I am in La Paz.

I
am in La Paz. I am in La Paz alone.
I am outside a travel agency, talking to a big, clumsy guy I think works for the travel agency, but when he puts his face up to mine, I can smell the booze on him and I realize my mistake.
"I am from Chile," he says in sloppy English, and now I can tell he is swaying. "I like speaking English with pretty American girls."
O-kay. So I head for the travel agency inside, leave him annoyed and incoherent on the corner. But when I get out, he is still there.
"Hola amiga," he says, walking alongside of me.
For blocks, I say nothing, just try to walk faster.
"Do you like Latin American men?" he asks.
I say nothing.
He is walking way too close, pushing me into the street vendors. I smile at them apologetically as I pass. "Lo siento, lo siento," I say.
The drunk Chilean puts his hand around my waist, and I flick it off.
"Do you like Latin American men?" he asks again.
"No," I say.
"Stupid," he says. "Stupid American girl." Then he laughs.
I want to go somewhere he won't follow, but I don't know this city. I head to the post office, but it's closed for lunch. Everything is closed for lunch. I don't know anyone. I don't know anywhere.
"Do you want to, uh, fucky-fucky?"
Good Christ.
"Leave me alone," I say. "Stop bothering me," I say.
I find an Internet cafe open inside a fourplex building of smaller stores, and I head in.
"Adios," I say.
"Adios," he says. And then he follows me in. That's when I start to get nervous.
I enter the Internet cafe with him right behind me -- drunk, stinking, loud. I sit down and he sits beside me.
"You need to go," I say. But he doesn't. He takes out his flask and takes a swig.
I look desperately at the woman behind the counter.
"Can you help me?" I ask, pointing to the man.
For a minute, I think she is actually *going* to help me, and when she disappears from the room, it is my silly American fantasy that she is getting some authority, some Big Man -- the Internet cafe bouncer! But of course, she comes back empty-handed and avoids all eye contact with me. The big, drunk Chilean is my problem. And I better figure out how to solve it.
The thing is that he just won't go. I tell him to leave -- ask him nicely, tell him rudely -- and he won't budge. He is poking at the keys, blowing his disgusting breath in my face, putting his dirty hands on the computer screen. I am getting really scared, trying hard not to show it. And while I plead with the ugly, stinking Chilean to go, go NOW, the rest of the Internet cafe carries on so civilized, as if they are trying to ignore a little domestic squabble.
My only option is to find a policeman on the street. I get ready to leave when another Bolivian at the Internet cafe barks out, "Leave her alone."
My drunk Chilean friend is taken by surprise -- he didn't expect this -- and soon they are engaged in a rapid, incomprehensible argument.
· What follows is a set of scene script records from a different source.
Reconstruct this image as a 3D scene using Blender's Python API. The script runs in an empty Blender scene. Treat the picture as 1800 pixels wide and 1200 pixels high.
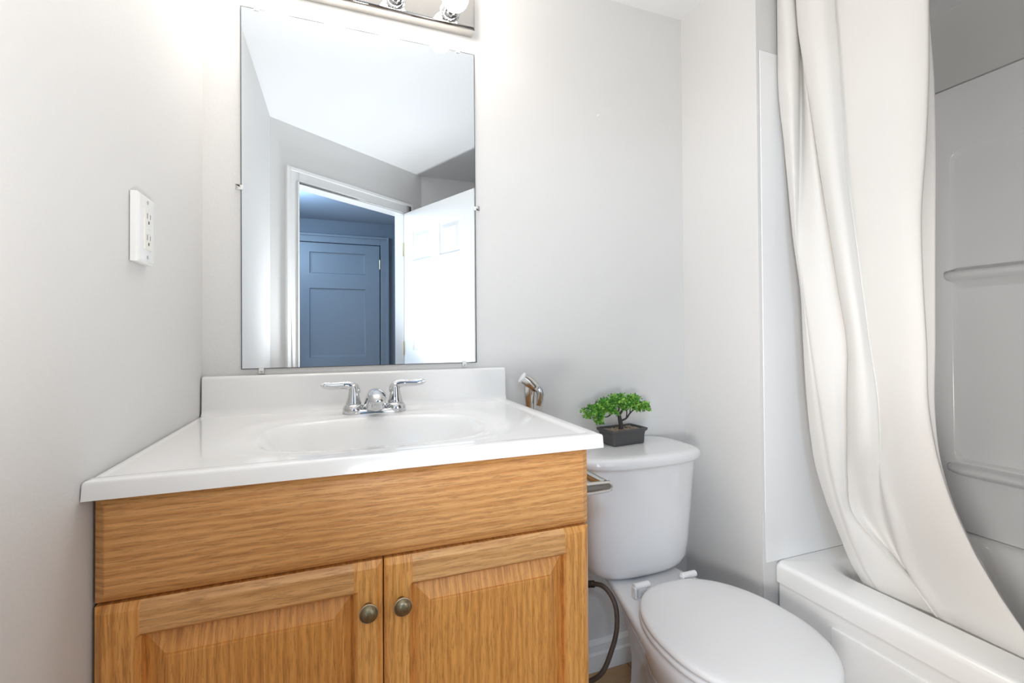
import bpy, bmesh, math, random
from mathutils import Vector, Matrix
random.seed(7)
R = math.radians
C = bpy.context.scene.collection
sc = bpy.context.scene

# ------------------------------------------------------------------ camera, light, exposure
CZ = 1.08                                   # eye height; floor is z = 0
yaw, pitch, roll = R(20.77), R(0.65), R(-0.368)
r0 = Vector((math.cos(yaw), -math.sin(yaw), 0)); f0 = Vector((math.sin(yaw), math.cos(yaw), 0)); u0 = Vector((0, 0, 1))
F = f0*math.cos(pitch) + u0*math.sin(pitch); U = -f0*math.sin(pitch) + u0*math.cos(pitch)
R3 = r0*math.cos(roll) + U*math.sin(roll); U3 = -r0*math.sin(roll) + U*math.cos(roll)
cam_d = bpy.data.cameras.new('camera'); cam = bpy.data.objects.new('camera', cam_d); C.objects.link(cam)
cam.matrix_world = Matrix(((R3.x, U3.x, -F.x, 0), (R3.y, U3.y, -F.y, 0), (R3.z, U3.z, -F.z, CZ), (0, 0, 0, 1)))
cam_d.sensor_width = 36; cam_d.lens = 36*826.5/1800; cam_d.shift_y = -20/1800; cam_d.clip_start = 0.02
sc.camera = cam
sc.view_settings.view_transform = 'Standard'; sc.view_settings.look = 'None'
sc.view_settings.gamma = 1; sc.view_settings.use_curve_mapping = False
sc.view_settings.exposure = 0.16
w = bpy.data.worlds.new('world'); sc.world = w; w.use_nodes = True
w.node_tree.nodes['Background'].inputs[0].default_value = (.6, .7, .9, 1); w.node_tree.nodes['Background'].inputs[1].default_value = .3

def light(name, typ, loc, energy, col, target=None, **kw):
    d = bpy.data.lights.new(name, typ); d.energy = energy; d.color = col
    for k, v in kw.items(): setattr(d, k, v)
    o = bpy.data.objects.new(name, d); C.objects.link(o); o.location = loc
    if target is not None:
        o.rotation_euler = (Vector(target) - Vector(loc)).to_track_quat('-Z', 'Y').to_euler()
    return o
# low flash added to even out the room's light, bounced off the ceiling
light('bounce_fill', 'SPOT', (.12, -.06, .74), 56, (.99, .985, .975), (.42, .36, 2.2), spot_size=R(156), spot_blend=1, shadow_soft_size=.06)
# second, weaker flash added to brighten the bathtub side
light('tub_fill', 'SPOT', (.08, .02, .80), 35, (1.0, .985, .96), (1.65, .78, .62), spot_size=R(74), spot_blend=1, shadow_soft_size=.08)
# hall lamp just outside the doorway, and daylight from a window further along the hall
light('hall_lamp', 'POINT', (-.42, -1.0, 1.98), 30, (.58, .78, 1.0), shadow_soft_size=.09)
light('hall_daylight', 'AREA', (-.88, -1.72, .80), 14, (.78, .89, 1.0), (.75, .85, .45), shape='RECTANGLE', size=.75, size_y=1.1)
BULB = 27.0

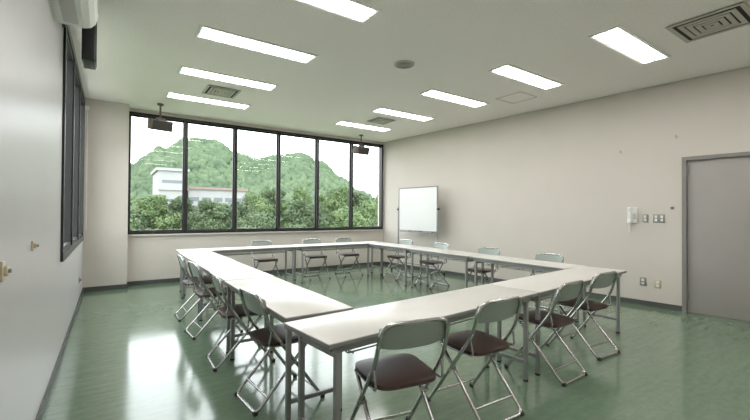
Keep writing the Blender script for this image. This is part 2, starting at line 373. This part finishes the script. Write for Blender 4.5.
# ---------------------------------------------------------------- chairs
def chair_mesh():
    b=B(); r=.0115
    b.tube([(-.215,.225,.012),(-.205,-.17,.56),(-.195,-.235,.775),(.195,-.235,.775),(.205,-.17,.56),(.215,.225,.012)],r,M_steel,fil=.07)
    b.tube([(-.18,.13,.415),(-.185,-.25,.013),(.185,-.25,.013),(.18,.13,.415)],r,M_steel,fil=.05)
    b.tube([(-.212,.17,.088),(.212,.17,.088)],.008,M_steel,n=8)
    b.tube([(-.183,-.17,.098),(.183,-.17,.098)],.008,M_steel,n=8)
    b.tube([(-.18,.13,.413),(.18,.13,.413)],.009,M_steel,n=8)
    b.tube([(-.205,-.075,.425),(.205,-.075,.425)],.009,M_steel,n=8)
    for s in (-1,1):
        b.tube([(s*.205,-.155,.54),(s*.198,-.175,.43),(s*.195,.12,.43)],.007,M_steel,n=8,fil=.03)
        b.cyl((s*.198,.014,.297),.012,.05,M_plate,axis='X',n=12)
        b.cyl((s*.215,.23,.012),.016,.024,M_dark,n=12); b.cyl((s*.17,-.25,.012),.016,.024,M_dark,axis='X',n=12)
    bm=bmesh.new(); W,D=.385,.37
    bmesh.ops.create_grid(bm,x_segments=12,y_segments=12,size=.5)
    for v in bm.verts:
        x,y=v.co.x*2,v.co.y*2
        k=5; rr=(abs(x)**k+abs(y)**k)**(1/k); m=max(abs(x),abs(y))
        if rr>0: x,y=x*m/rr,y*m/rr
        zz=.452+(.008*(1-m**6))+.006*y
        v.co=Vector((x*W/2*(1.0+.04*y),y*D/2,zz))
    top=bm.faces[:]
    r_=bmesh.ops.extrude_face_region(bm,geom=top)
    for g in r_['geom']:
        if isinstance(g,bmesh.types.BMVert): g.co.z=.425
    b.bm(bm,M_seat,None,True)
    vs=[];fs=[]; nx=12;nz=5
    for side in (0,1):
        for j in range(nz+1):
            for i in range(nx+1):
                u=i/nx*2-1; q=j/nz
                z=.635+.135*q
                z+= (-.018*abs(u)**4 if q>.5 else .018*abs(u)**4)*abs(q-.5)*2
                y0=-.235+(.775-z)/.22*.065
                y=y0+ .020 -.030*(1-u*u)+ (.006 if side else -.006)
                vs.append((u*.197,y,z))
    N=(nx+1)*(nz+1)
    for j in range(nz):
        for i in range(nx):
            a=j*(nx+1)+i; q=[a,a+1,a+nx+2,a+nx+1]; fs.append(q); fs.append([N+t for t in q[::-1]])
    for i in range(nx):
        fs.append([i,i+1,N+i+1,N+i]); a=nz*(nx+1)+i; fs.append([a,a+1,N+a+1,N+a])
    for j in range(nz):
        a=j*(nx+1); fs.append([a,a+nx+1,N+a+nx+1,N+a]); a+=nx; fs.append([a,a+nx+1,N+a+nx+1,N+a])
    b.add(vs,fs,M_mint,True)
    return b.mesh('folding_chair')
CH=chair_mesh()
def chair(x,y,rz): place(CH,'folding_chair',(x,y,0),math.radians(rz))
for x,y,r in ((1.33,1.72,-10),(2.08,1.80,-2),(3.06,1.88,2),(3.86,1.98,-2)): chair(x,y,r)
for x,y,r in ((1.03,2.70,-86),(.99,3.56,-92),(.97,4.55,-86),(.96,5.35,-90)): chair(x,y,r)
for x,y,r in ((2.45,7.22,183),(3.50,7.22,178),(4.28,7.22,181)): chair(x,y,r)
for x,y,r in ((4.93,6.30,92),(4.90,5.25,88),(4.87,4.10,93),(4.84,3.05,90)): chair(x,y,r)

# ---------------------------------------------------------------- outside
GZ=-5
b=B(); b.box((-300,9,GZ-.5),(500,500,GZ),M_grass); b.box((-300,-60,GZ-.5),(-3,9,GZ),M_grass); b.obj('ground')
# hill, ridge 300 m away; K scales the ridge line with distance
K=300/180
prof=[(-200,4),(-80,7),(-30,9),(6,18),(17,26),(28,31),(38,31),(46.6,26.5),(55.7,24),(67.7,27),(78,30),(89,26),(101,19),(113.6,12),(129,5),(180,3),(320,6)]
prof=[(x*K,1.3+(z-1.3)*K) for x,z in prof]
def ridge(x):
    for (a,c),(d,e) in zip(prof,prof[1:]):
        if a<=x<=d:
            t=(x-a)/(d-a); t=t*t*(3-2*t) ; return c+(e-c)*t
    return 5
Y0,Y1=180,300
def hz(x,y):
    q=(y-Y0)/(Y1-Y0); q=min(1,max(0,q)); q=q*q*(3-2*q)*(.4)+q*.6
    xr=x*Y1/y if y<Y1 else x
    z=GZ+(ridge(max(-330,min(520,xr)))-GZ)*q*(1 if y<=Y1 else 1-(y-Y1)/90)
    p=Vector((x*.026,y*.03,0))
    return z+noise.noise(p)*7*min(1,q*3)*(1-.6*q)
b=B(); vs=[];fs=[]; nx=220;ny=50
for j in range(ny+1):
    y=Y0+150*j/ny
    for i in range(nx+1):
        x=-220+640*i/nx; vs.append((x,y,hz(x,y)))
for j in range(ny):
    for i in range(nx):
        a=j*(nx+1)+i; fs.append([a,a+1,a+nx+2,a+nx+1])
b.add(vs,fs,M_hill,True)
bm=bmesh.new(); bmesh.ops.create_icosphere(bm,subdivisions=2,radius=1); bm.verts.index_update()
iv=[v.co.copy() for v in bm.verts]; jf=[[v.index for v in f.verts] for f in bm.faces]; bm.free()
R=random.Random(11)
for n_ in range(11000):
    y=R.uniform(Y0+3,Y1+6); x=R.uniform(-10,225)*(y/Y1)**.3
    s=R.uniform(1.4,3.1); z=hz(x,y)+s*.25; o=Vector((R.uniform(0,99),R.uniform(0,99),0))
    tall=R.uniform(.8,1.4)
    vv=[]
    for c in iv:
        k=1+noise.noise(c*1.9+o)*.6; vv.append((x+c.x*s*k,y+c.y*s*k,z+c.z*s*k*tall))
    b.add(vv,jf,M_hill,True)
me=bpy.data.meshes.new('hill'); me.from_pydata([tuple(v) for v in b.v],[],b.f); me.materials.append(M_hill)
for p in me.polygons: p.use_smooth=True
place(me,'hill')
def tree_mesh(seed,ht,cr,lm):
    R=random.Random(seed); b=B()
    b.tube([(0,0,0),(.1,0,ht*.3),(0,.1,ht*.6),(0,0,ht*.85)],.16,M_bark,n=8)
    blobs=[]
    for i in range(16):
        a=R.uniform(0,6.28); rr=R.uniform(0,cr*.75); z=R.uniform(.32,.9)*ht
        s=R.uniform(.3,.52)*cr*(1.15-.5*(z/ht))
        blobs.append((Vector((rr*math.cos(a)*(1.2-z/ht*.8),rr*math.sin(a)*(1.2-z/ht*.8),z)),s))
        b.tube([(0,0,z*.6),tuple(blobs[-1][0])],.05,M_bark,n=5)
    vs=[];fs=[]
    for c,s in blobs:
        for k in range(750):
            d=Vector((R.gauss(0,1),R.gauss(0,1),R.gauss(0,1))).normalized()*s*R.uniform(.55,1.2); d.z*=.85
            p=c+d; u=Vector((R.gauss(0,1),R.gauss(0,1),R.gauss(0,1))).normalized(); w=u.cross(d.normalized()+Vector((.01,.02,.03))).normalized(); l=R.uniform(.08,.17)
            o=len(vs); vs+= [p-u*l,p-w*l*.6,p+u*l,p+w*l*.6]; fs.append([o,o+1,o+2,o+3])
    b.add(vs,fs,lm); return b.mesh('tree')
TM=[tree_mesh(1,8.2,2.8,M_leaf),tree_mesh(2,7.2,2.6,M_leaf2),tree_mesh(3,9.2,3.0,M_leaf),tree_mesh(4,9.6,2.4,M_leaf2)]
R=random.Random(5)
for i in range(20):
    x=-3+2.5*i; y=34+R.uniform(-3,3)+ (i*.25); me=TM[R.randrange(4)]
    place(me,'tree',(x+R.uniform(-.6,.6),y,GZ),R.uniform(0,6.28)).scale=(1,1,R.uniform(.78,1.04))
for i in range(24):
    x=2+3.4*i; y=60+R.uniform(-4,4); place(TM[(i+1)%4],'tree',(x,y,GZ),R.uniform(0,6.28)).scale=(1.3,1.3,R.uniform(.95,1.25))
for i in range(16):
    x=33+4.5*i; y=98+R.uniform(-4,4); place(TM[(i+2)%4],'tree',(x,y,GZ),R.uniform(0,6.28)).scale=(1.6,1.6,R.uniform(1.2,1.8))
for i in range(6):
    place(TM[i%3],'tree',(-9-R.uniform(0,4),8+5*i,GZ),R.uniform(0,6.28))
def building(name,x0,x1,y0,y1,zt,floors,nb,roof=M_bld,band=.3):
    b=B(); b.box((x0,y0,GZ),(x1,y1,zt),M_bld); b.box((x0-.4,y0-.4,zt),(x1+.4,y1+.4,zt+.5),roof)
    fh=(zt-GZ)/floors
    for k in range(floors):
        z=GZ+fh*k+fh*.35
        for i in range(nb):
            a=x0+(x1-x0)*(i+.12)/nb; c=x0+(x1-x0)*(i+.88)/nb
            b.box((a,y0-.05,z),(c,y0+.02,z+fh*band),M_bldw)
        b.box((x0-.2,y0-.3,GZ+fh*k-.1),(x1+.2,y0,GZ+fh*k+.15),M_bld)
    b.obj(name)
building('office_building',7.4,12.2,82,94,9.2,4,1,band=.16)
building('office_building',12.8,24,84,94,6.0,3,5,M_roof,band=.22)
# ---------------------------------------------------------------- world
w=bpy.data.worlds.new('World'); S.world=w; w.use_nodes=True; nt=w.node_tree
bg=nt.nodes['Background']; tc=nt.nodes.new('ShaderNodeTexCoord'); sp=nt.nodes.new('ShaderNodeSeparateXYZ'); rp=nt.nodes.new('ShaderNodeValToRGB')
nt.links.new(tc.outputs['Generated'],sp.inputs[0]); nt.links.new(sp.outputs['Z'],rp.inputs['Fac']); nt.links.new(rp.outputs['Color'],bg.inputs['Color'])
rp.color_ramp.elements[0].position=0; rp.color_ramp.elements[0].color=(.97,.985,1,1); rp.color_ramp.elements[1].color=(.88,.93,1,1)
bg.inputs['Strength'].default_value=5.8
# ---------------------------------------------------------------- camera
f=385.0; th=math.atan2(265,f); rho=.0066; pit=.0099
F=Vector((math.sin(th),math.cos(th),0)); Rr=Vector((math.cos(th),-math.sin(th),0)); U=Vector((0,0,1))
F2=F*math.cos(pit)+U*math.sin(pit); U2=U*math.cos(pit)-F*math.sin(pit)
R3=Rr*math.cos(rho)+U2*math.sin(rho); U3=U2*math.cos(rho)-Rr*math.sin(rho)
cd=bpy.data.cameras.new('camera'); cd.sensor_width=36; cd.lens=36*f/750; cd.clip_start=.02; cd.clip_end=1500
co=bpy.data.objects.new('camera',cd); COL.objects.link(co)
co.matrix_world=Matrix(((R3.x,U3.x,-F2.x,0),(R3.y,U3.y,-F2.y,0),(R3.z,U3.z,-F2.z,1.32),(0,0,0,1)))
S.camera=co
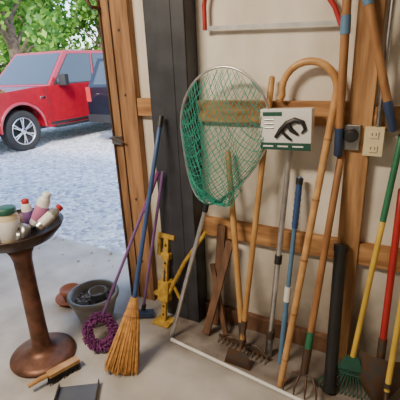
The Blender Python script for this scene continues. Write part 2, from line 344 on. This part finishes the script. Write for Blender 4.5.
# purple duster mop
a=M(); c=T['mop']+Vector((0,0,.112)); t=T['pt']; toward=(Vector((-.3,-1.7,1.2))-c).normalized(); e1=Vector((toward.y,-toward.x,0)).normalized(); e2=toward.cross(e1)
if e2.z<0:e2=-e2
ringp=[c+e1*.072*math.cos(k*math.pi/12)+e2*.08*math.sin(k*math.pi/12) for k in range(24)]
a.tube(ringp,.014,purple,8,closed=True)
for i in range(900):
    an=random.uniform(0,2*math.pi); p=c+e1*.072*math.cos(an)+e2*.08*math.sin(an)
    d=Vector((random.gauss(0,1),random.gauss(0,1),random.gauss(0,1))).normalized()*.036
    q=p+d; q.z=max(q.z,.006); a.tube([p,lerp(p,q,.6)+Vector((0,0,.003)),q],[.0035,.004,.003],purple,5)
a.tube([c+e2*.08+e1*-.02,t],.009,ppole,10); a.tube([lerp(c,t,.75),t],.012,purple,10); a.build('purple_dust_mop')
a=M(); a.tube([up(T['xb'],.06),T['xt']],.009,ppole,10); a.tube([up(T['xb'],.06),up(lerp(T['xb'],T['xt'],.06),.04)],.014,black); a.box(up(T['xb'],.03),(.13,.05,.03),bcol,Matrix.Rotation(.5,3,'Z'));
for i in range(15):
    q=T['xb']+Matrix.Rotation(.5,3,'Z')@Vector((-.06+i*.0086,0,0)); a.tube([up(q,.02),up(q,.001)],.004,black,5)
a.build('deck_scrub_brush')
# yellow farm jack
a=M(); b=T['jk']; t=T['ja1']; ax=(t-b).normalized(); fr=frame(ax)
a.box(lerp(b,t,.5)+Vector((0,0,.006)),(.035,.022,(t-b).length-.01),jyel,fr); a.box(b+Vector((0,0,.008)),(.12,.10,.014),jyel)
for i in range(9): a.lathe([(0,0),(.009,0)],lerp(b,t,.1+i*.1)+fr@Vector((0,-.0122,0)),black,fr@Matrix.Rotation(math.pi/2,3,'X'),10)
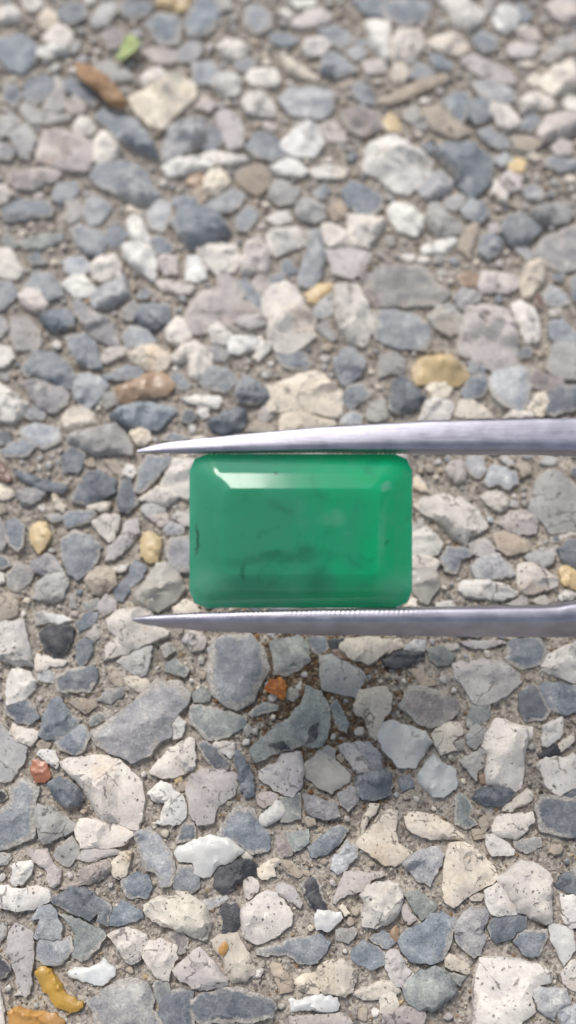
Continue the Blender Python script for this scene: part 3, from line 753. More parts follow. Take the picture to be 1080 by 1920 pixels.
S -20,220 130,200 200,260 190,340 120,400 50,380 0,320
M 580,190 640,160 690,200 670,260 610,270
L3 530,370 620,340 720,400 740,440 640,450 560,420
W3 800,440 830,400 890,380 940,430 900,460 820,480
C3 730,540 800,500 950,440 1020,430 1085,460 1085,530 1000,600 910,700 850,680 760,600
P 800,290 880,270 980,290 970,350 880,350
V 990,300 1060,240 1110,240 1130,280 1090,340 1000,340
A3 915,830 960,700 1060,660 1150,660 1150,780 1080,820 990,880 920,890
S 140,510 170,450 250,430 310,480 270,540 200,590 150,560
S 20,560 30,480 90,480 120,540 80,600
L 270,560 310,500 300,430 350,450 370,600 300,630 240,600
L 120,600 150,580 240,640 390,650 370,670 260,690 190,690 130,640
P3 370,590 420,545 480,580 460,630 390,640
S 350,470 420,440 500,510 550,570 520,600 450,550 380,510
W3 415,710 450,660 500,670 535,720 500,750 430,740
S3 540,660 590,600 680,640 770,690 840,770 880,860 830,860 740,820 650,770 600,710
P3 215,840 250,740 330,740 440,750 510,800 520,860 480,940 400,940 300,910 210,880
W3 530,800 570,735 620,770 670,830 640,880 570,905 530,890
L 0,660 80,650 110,700 60,750 0,770
L 60,760 150,700 190,780 160,890 110,860
V -20,800 40,820 90,850 50,890 -20,890
W3 920,940 1000,890 1080,885 1170,890 1190,930 1080,960 960,985
@360 0
S 0,60 60,-20 120,0 145,80 120,160 40,200 -20,190 -30,110
L 110,0 200,-10 220,40 160,60
B 300,140 310,50 370,35 440,80 440,150 360,185
S 440,200 490,185 570,210 580,240 510,255 450,235
W3 150,260 200,220 270,240 320,270 260,320 200,310
W3 620,270 650,220 730,210 770,250 730,300 660,305
W 490,60 540,50 565,90 530,105
P 560,130 650,60 720,50 780,90 740,130 620,150
W 550,0 690,0 680,30 600,40
S 900,0 1100,0 1110,60 1060,90 980,70
W3 980,130 1030,110 1110,130 1120,320 1080,330 1020,250
B 720,170 800,150 880,190 900,240 840,280 770,230
A 860,290 940,260 980,300 920,340
B3 730,400 740,330 790,290 860,330 920,390 830,420
C3 500,310 550,330 600,370 690,420 690,445 600,420 540,390
W3 310,430 340,395 460,390 490,450 450,475 340,470
W3 110,470 150,420 230,410 270,450 250,520 190,530
B 0,360 100,350 140,400 100,460 20,470
B 240,360 320,320 360,360 320,400 260,400
A 500,550 560,500 700,500 800,530 770,630 720,660 560,640
W3 285,560 330,520 400,520 450,570 465,640 400,640 320,620
W3 505,800 580,730 640,700 700,710 720,770 730,800 680,870 580,860 520,830
S 310,830 370,750 460,770 490,820 540,870 460,900 370,880
P 145,640 190,620 250,650 280,720 280,810 200,840 180,760 150,700
S 50,790 90,710 160,730 180,790 120,840 60,830
P 20,600 70,540 130,590 90,620
W3 450,940 540,895 600,920 640,960 600,980 480,975
W 40,880 130,850 200,870 320,890 300,910 180,920 80,900
B3 910,490 950,460 1010,520 1020,580 960,580 920,530
T 820,470 900,445 920,480 850,495
M 840,630 950,600 1040,640 1060,720 960,760 880,720
P 720,720 790,680 850,740 860,790 770,790
W 660,960 760,930 870,960 840,1000 700,1000
P 960,350 1080,330 1090,400 990,410
S 920,220 990,230 980,260 930,260
@720 0
S -20,20 100,0 250,20 240,100 120,140 20,110
W3 320,0 400,-20 490,20 560,60 540,110 470,155 410,120 360,50
L 560,0 620,0 610,60 560,90
X3 620,100 650,40 700,20 760,70 740,140 690,175 640,140
S 740,30 780,20 830,90 800,120 760,110
P3 920,30 1000,-20 1090,0 1090,100 1040,125 960,80
W3 40,240 80,170 210,170 215,250 160,330 60,330
P 180,100 220,90 240,130 200,150
C3 250,240 290,210 370,195 430,210 465,270 420,300 340,280
B3 510,210 550,180 630,210 630,270 560,290 520,250
P3 750,180 790,145 860,180 870,220 800,240
P 690,270 750,240 870,260 820,320 720,310
L 970,230 1080,190 1090,280 1000,290
L 880,330 950,260 1010,290 950,350
S3 260,320 310,310 380,360 370,400 290,390
B 140,430 180,350 250,380 280,420 200,440
C3 40,420 60,360 110,355 130,400 110,460 70,470
P 440,340 500,310 600,350 740,430 720,470 640,460 500,400
A 490,470 600,450 700,500 740,560 640,580 560,540
T -20,570 100,500 200,460 330,420 370,440 300,480 180,520 60,580
S 340,560 400,520 480,530 470,620 440,690 370,650
S 490,570 540,550 600,580 590,660 520,690 480,640
W3 600,610 620,580 700,600 760,670 720,710 650,700
W3 760,590 800,540 870,515 950,570 930,610 850,600 790,630
S 760,720 800,660 850,640 880,690 830,740
C3 880,430 970,380 1060,340 1090,420 1080,480 960,520 900,490
C3 810,450 850,410 880,450 850,490
W 1010,570 1040,535 1095,560 1095,620 1030,610
P3 870,740 930,650 1000,640 1095,660 1080,730 1000,760 900,780
P3 950,830 990,780 1050,810 1050,860 980,865
Y 0,680 40,640 80,690 100,740 20,730
T 210,620 300,600 400,680 470,740 400,770 280,720
L 110,650 170,590 210,650 160,690
V 170,700 230,680 240,720 190,730
K 220,820 260,800 290,840 250,855
B 530,740 600,720 690,790 700,830 640,830 560,780
Y 710,930 740,890 790,910 780,960 720,955
A 620,900 680,860 720,900 670,930
C 800,880 840,860 880,880 850,900
B 910,930 940,880 1020,900 1080,900 1095,940 1000,960
T 720,780 800,770 890,800 820,850 750,830
"""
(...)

The drunk Chilean yells something and then turns to go. But before I can even exhale, there is a loud crashing noise.
He has punched the window of the shop next door with his fist.
The little old man who owns the store runs out and down the stairs to catch him, and I cannot move, will not move from where i am standing. The woman behind the counter and I are staring at each other, our mouths open, the clatter of broken glass still echoing in the stairwell.
Everyone is staring at me.
"No lo se," I say -- only that's wrong, because I don't know my goddamn pronouns. Those goddamn pronouns! "No le se," I say again, thinking that's probably wrong too and not knowing how to explain that I don't know him, that he followed me here on the street, and why didn't you help me because I asked you to help me, goddammit. And now I feel like Pamela Anderson Lee and I'm afraid to ever leave this place and I feel just terrible about the old man's broken window, only I don't know how to say any of this, so I say, "I'm sorry. Can I use the computer again?"
(*This story took place last Thursday afternoon, and since then, I have yet to run in to the drunken Chilean. I swear, La Paz really isn't so terrible.)